Direction - Find the lines of data that contain the string "objects", then list them.

***

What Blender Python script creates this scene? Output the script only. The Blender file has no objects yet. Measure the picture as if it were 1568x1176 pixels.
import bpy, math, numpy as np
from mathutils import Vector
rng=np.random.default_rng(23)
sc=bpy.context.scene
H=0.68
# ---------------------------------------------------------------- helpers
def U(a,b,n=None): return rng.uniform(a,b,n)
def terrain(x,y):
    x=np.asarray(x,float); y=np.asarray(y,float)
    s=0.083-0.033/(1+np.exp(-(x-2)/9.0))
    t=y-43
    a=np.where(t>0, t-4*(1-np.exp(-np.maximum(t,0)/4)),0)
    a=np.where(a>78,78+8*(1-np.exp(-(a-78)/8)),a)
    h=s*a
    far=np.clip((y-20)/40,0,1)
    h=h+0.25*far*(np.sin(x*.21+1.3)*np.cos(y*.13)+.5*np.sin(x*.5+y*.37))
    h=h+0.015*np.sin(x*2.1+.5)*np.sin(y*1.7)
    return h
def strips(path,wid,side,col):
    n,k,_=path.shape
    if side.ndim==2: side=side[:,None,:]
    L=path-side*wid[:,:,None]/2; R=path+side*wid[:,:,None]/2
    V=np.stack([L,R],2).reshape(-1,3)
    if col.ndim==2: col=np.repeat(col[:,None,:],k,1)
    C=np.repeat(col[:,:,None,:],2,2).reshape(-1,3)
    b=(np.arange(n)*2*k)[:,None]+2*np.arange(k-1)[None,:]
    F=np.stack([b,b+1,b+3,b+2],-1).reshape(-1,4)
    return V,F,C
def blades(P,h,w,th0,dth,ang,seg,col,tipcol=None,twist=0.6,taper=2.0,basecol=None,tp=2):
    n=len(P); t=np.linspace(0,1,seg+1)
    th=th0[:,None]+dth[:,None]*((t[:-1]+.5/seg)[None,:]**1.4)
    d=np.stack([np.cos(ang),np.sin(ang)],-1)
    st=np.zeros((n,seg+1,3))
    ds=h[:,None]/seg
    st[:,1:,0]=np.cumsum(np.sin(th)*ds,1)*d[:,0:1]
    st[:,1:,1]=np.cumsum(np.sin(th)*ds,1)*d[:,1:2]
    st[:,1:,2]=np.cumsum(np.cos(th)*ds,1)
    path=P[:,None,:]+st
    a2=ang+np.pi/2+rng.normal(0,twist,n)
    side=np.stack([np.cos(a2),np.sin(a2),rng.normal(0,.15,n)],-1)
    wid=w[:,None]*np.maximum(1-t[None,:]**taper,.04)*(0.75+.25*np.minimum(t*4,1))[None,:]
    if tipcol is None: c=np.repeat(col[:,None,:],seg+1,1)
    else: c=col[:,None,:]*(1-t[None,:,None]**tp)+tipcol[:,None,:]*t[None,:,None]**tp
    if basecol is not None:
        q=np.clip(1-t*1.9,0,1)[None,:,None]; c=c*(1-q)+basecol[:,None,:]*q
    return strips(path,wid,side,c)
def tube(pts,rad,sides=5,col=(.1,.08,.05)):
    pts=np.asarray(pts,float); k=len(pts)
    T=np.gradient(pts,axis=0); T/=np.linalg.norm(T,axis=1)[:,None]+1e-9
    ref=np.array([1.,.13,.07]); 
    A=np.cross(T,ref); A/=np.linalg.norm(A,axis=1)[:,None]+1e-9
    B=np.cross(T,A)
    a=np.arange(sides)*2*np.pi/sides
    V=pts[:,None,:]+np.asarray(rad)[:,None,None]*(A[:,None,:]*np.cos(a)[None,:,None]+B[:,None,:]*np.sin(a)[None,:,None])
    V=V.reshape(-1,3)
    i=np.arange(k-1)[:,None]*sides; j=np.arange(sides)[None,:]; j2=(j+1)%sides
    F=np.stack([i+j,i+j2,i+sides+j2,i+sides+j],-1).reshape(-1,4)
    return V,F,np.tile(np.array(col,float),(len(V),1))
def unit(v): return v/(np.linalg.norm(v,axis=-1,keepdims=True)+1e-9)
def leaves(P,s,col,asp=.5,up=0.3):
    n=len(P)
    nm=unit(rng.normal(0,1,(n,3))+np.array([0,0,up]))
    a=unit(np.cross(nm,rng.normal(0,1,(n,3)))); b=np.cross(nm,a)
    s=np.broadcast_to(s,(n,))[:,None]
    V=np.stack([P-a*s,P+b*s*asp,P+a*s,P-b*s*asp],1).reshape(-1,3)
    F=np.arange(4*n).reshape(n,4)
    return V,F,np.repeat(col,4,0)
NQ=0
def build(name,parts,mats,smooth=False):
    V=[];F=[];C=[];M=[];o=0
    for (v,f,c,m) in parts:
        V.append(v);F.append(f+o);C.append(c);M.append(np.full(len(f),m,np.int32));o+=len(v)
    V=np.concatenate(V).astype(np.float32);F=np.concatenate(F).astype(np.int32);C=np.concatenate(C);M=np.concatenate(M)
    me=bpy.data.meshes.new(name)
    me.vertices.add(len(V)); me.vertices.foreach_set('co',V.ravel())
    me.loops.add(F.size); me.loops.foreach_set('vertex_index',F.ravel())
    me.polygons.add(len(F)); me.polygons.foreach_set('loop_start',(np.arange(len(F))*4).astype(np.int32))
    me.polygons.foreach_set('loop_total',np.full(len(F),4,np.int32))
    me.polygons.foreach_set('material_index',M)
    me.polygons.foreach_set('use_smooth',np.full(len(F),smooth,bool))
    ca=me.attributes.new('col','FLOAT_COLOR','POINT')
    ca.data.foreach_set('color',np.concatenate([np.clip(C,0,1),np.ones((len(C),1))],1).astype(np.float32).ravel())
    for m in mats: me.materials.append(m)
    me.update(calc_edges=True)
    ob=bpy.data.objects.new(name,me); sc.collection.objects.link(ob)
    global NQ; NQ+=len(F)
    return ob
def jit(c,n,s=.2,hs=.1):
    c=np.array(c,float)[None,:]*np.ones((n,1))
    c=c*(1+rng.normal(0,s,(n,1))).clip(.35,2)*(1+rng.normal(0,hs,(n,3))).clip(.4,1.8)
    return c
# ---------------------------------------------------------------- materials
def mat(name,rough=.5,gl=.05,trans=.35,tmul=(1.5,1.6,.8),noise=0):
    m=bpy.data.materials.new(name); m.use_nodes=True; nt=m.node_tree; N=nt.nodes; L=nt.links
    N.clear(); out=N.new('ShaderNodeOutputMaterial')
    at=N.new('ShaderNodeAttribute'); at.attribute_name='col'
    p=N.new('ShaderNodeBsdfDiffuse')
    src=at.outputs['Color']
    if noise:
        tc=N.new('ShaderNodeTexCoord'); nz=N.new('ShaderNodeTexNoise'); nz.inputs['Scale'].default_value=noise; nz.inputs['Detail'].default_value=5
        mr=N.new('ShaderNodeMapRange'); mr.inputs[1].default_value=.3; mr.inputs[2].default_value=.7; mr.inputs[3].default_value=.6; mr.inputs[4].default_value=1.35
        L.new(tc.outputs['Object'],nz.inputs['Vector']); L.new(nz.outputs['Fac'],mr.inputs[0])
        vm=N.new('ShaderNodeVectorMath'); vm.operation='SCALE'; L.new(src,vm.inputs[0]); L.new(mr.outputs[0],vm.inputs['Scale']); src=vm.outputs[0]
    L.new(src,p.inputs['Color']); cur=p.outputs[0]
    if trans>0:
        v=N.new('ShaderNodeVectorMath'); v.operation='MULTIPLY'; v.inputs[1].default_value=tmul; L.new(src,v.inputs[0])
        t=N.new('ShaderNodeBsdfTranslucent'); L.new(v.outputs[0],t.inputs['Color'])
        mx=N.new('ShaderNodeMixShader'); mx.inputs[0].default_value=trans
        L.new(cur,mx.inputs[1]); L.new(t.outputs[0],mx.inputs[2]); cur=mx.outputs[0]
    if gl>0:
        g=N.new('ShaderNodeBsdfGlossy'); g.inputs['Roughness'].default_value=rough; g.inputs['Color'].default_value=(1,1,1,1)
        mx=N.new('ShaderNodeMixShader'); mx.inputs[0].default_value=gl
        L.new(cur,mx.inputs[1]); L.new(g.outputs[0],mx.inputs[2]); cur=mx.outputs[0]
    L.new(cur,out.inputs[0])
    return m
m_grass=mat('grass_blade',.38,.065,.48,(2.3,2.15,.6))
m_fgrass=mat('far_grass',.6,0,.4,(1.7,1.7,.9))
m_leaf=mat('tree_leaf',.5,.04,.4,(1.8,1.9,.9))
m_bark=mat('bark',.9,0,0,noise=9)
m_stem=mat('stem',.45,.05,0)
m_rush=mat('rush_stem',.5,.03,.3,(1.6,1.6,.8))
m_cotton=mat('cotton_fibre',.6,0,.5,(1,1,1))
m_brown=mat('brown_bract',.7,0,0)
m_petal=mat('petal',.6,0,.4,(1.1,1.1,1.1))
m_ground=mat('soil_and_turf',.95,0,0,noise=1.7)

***

Answer to this problem -
What Blender Python script creates this scene? Output the script only. The Blender file has no objects yet. Measure the picture as if it were 1568x1176 pixels.
    ob=bpy.data.objects.new(name,me); sc.collection.objects.link(ob)